Thursday Bookshelf: Robert Wexler’s Fire-Breathing Liberal

Robert Wexler who was my Congressman for almost 13 years joined the ranks of politician authors in 2008. Like most political memoirs the book is largely self-serving and self-promoting. Nonetheless, Fire-Breathing Liberal: How I Learned to Survive (and Thrive) in the Contact Sport of Congress has some interesting nuggets which certainly make it worth reading.

Having lived the 2000 recount in Palm Beach County, I have read many inaccurate accounts of what happened those 36 days. Wexler’s is the closest to reality that I have seen, partly because unlike the Washington hands that have written about the recount, Wexler knew all the local players and processes.
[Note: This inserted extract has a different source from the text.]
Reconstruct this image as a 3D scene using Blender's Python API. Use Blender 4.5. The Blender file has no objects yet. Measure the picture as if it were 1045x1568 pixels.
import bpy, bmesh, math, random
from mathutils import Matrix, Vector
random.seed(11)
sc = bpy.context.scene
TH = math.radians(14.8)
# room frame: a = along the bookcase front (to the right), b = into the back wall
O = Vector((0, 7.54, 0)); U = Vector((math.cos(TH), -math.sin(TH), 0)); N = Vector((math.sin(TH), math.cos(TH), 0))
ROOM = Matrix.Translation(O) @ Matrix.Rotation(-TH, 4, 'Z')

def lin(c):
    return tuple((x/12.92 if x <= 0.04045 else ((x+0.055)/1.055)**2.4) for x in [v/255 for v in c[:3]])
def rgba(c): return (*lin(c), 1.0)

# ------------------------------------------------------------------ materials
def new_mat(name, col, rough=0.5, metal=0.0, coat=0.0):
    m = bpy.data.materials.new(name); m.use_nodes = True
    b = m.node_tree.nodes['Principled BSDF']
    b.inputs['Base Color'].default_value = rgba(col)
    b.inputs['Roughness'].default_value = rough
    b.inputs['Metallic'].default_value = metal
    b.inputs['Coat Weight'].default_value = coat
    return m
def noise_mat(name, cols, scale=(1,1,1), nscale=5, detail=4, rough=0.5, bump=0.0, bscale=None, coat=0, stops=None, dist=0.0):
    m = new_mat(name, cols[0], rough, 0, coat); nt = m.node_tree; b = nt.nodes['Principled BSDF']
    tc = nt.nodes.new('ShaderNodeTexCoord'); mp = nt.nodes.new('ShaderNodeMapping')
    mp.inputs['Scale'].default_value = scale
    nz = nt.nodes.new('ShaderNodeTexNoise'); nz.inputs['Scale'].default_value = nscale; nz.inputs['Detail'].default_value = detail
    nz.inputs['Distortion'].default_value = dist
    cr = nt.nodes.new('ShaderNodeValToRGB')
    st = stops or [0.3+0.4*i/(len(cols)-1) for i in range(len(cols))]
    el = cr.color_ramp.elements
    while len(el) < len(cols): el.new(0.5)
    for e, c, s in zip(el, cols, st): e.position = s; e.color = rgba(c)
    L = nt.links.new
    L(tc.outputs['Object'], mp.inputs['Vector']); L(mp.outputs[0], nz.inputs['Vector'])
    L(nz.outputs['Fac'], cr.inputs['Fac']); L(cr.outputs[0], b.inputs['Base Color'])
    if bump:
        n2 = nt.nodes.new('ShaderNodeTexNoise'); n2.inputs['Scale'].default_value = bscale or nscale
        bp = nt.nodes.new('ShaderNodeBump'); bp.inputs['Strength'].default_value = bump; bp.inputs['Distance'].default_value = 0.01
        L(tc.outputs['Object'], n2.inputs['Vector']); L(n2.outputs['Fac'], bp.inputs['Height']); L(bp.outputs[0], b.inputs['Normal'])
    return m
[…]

Wexler describes his evolution from strong opponent of impeachment of Peesident Clinton to his lonely advocacy of impeaching President Bush.  He gives some stories in diplomacy like recounting his meeting with President Bashar al-Assad of Syria. He sounded the alarm on civil liberties and the abuse of Executive Power by the Bush White House. In the book, Wexler paints himself as an unabashed liberal and was of course one the earliest supporters of Barack Obama’s President Campaign in 2007.

Given that this book was written in the dying days of the Bush Administration it would be interesting to get Wexler’s take on the current controversies around Executive Power in the Obama Administration. Many of the abuses that liberals decried and conservatives defended have continued and the roles of defenders and critics have been reversed. He also excuses his own vote for War in Iraq due to the Bush Administration’s lies. But as someone who was active in his district at the time of the authorization vote, Wexler seemed sold on the need to go to war. That position was easily contrasted with our Senior Senator and leading statesman Bob Graham who saw right through the lies of the administration. This having been said, Wexler quickly turned against the war and voted a consistent liberal line on Middle Eastern policy from 2004 onward.

Regarding his own political career, the memoir is straightforward and self-serving. This is no different than so many other political autobiographies. It does however give a decent look at the Congressional Committee process as well as the art of campaigning in a largely suburban yet liberal Southeast Florida district. But unlike books written by other politicians a value is contained in its pages due to some of the matters I discussed above.

The book is certainly worth a read for any Florida political junkie.


  1. I found it at Dollar Tree ages ago and bought it there. It wasn’t worth the paper it was written on. His replacement in congress is more of a Congressman than he ever was.